It has not been a good brain week for me. I probably should have expected it as the cost for an exceptionally productive weekend. Or perhaps I should have anticipated it as the natural result of election week combined with convention prep week combined with deadlines on event registration launches combined with I’m-running-a-crowdfunded-project, all of which resulted in a schedule so tetrised together that there was zero wiggle room. And then the driver side window on our 20-year-old car broke so that it couldn’t be closed and I found myself fighting wind and a tarp to try to keep the interior of the car dry during the stormy week between now and when the part to fix it arrives. There was no space in the schedule for car window tarping, nor for us having to juggle around having a single car instead of two. Nor for reconfiguring convention plans around not having two cars. I kind of broke for a couple of days. Today I’m functioning, but in a held-together-with-duct-tape way, not a running-smoothly-again way.
I had a conversation with a friend last week where I mentioned feeling a bit over stretched. I admitted concern that the level of stretch was not sustainable over a long period of time, so I either needed to increase capacity or knock some things off of my schedule. She looked at me over her glasses and gently suggested that I look into knocking things off my schedule because it isn’t actually possible to increase capacity, particularly not from a starting point that is over stretched. I listened. I eliminated a few things. Others I just had to hold tight and ride to the point where they naturally conclude. Then the car broke and I broke and some of my spinning plates came crashing down.

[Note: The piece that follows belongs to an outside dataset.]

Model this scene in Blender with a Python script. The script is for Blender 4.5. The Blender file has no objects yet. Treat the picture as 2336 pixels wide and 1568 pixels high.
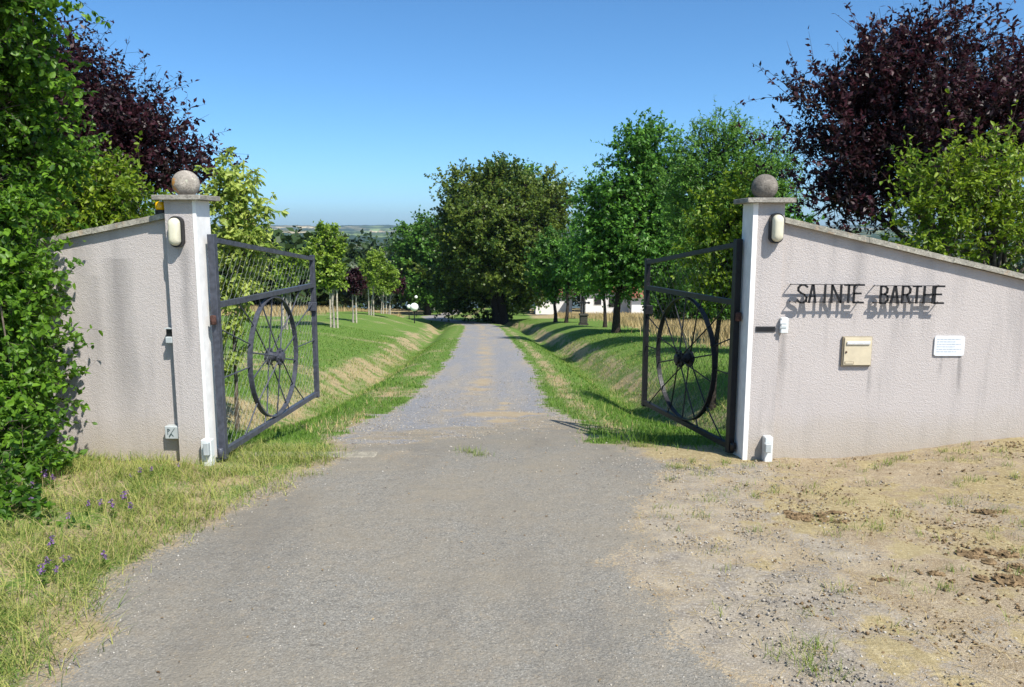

One of the nice things about a crash like that is that once the plate is smashed, I can just throw it away and not have to worry about keeping it spinning anymore. In some ways that is easier than making a conscious decision to put down a task. I’m always aware that when I decide not to do a thing, that doesn’t make the thing cease to exist. I’m just making it someone else’s task instead of mine, or I have to be willing for the thing to not be done at all. Which is hard, especially if it is a thing I care about. Sometimes I’m just moving the task from being a problem for me today into being a clean up for future me to deal with.
Truthfully, the only critical thing that broke this week was me. Everything else is “minor annoyance” levels of rearrangement which I can normally adapt for, but for some reason this week it broke me instead. Which means either I’m just having a bad brain chemistry week which will turn itself right side up in a few days, or I’m under estimating how over stretched I am and I need to be more aggressive about pushing some things out of my schedule. Either way, the correct response is to grant myself extra rest time today. Push off anything that isn’t absolutely necessary and evaluate after next week. Because next week is both Dragonsteel Con and the last push of crowdfunding. The week after that, the week of Thanksgiving, is beautifully clear of calendar appointments. I will definitely feel better once I get past this over-crowded week and into that empty one.
For now, I’m taking a moment to process in writing. Then I’m going to eat lunch. Perhaps after that I can think about what else is absolutely necessary today.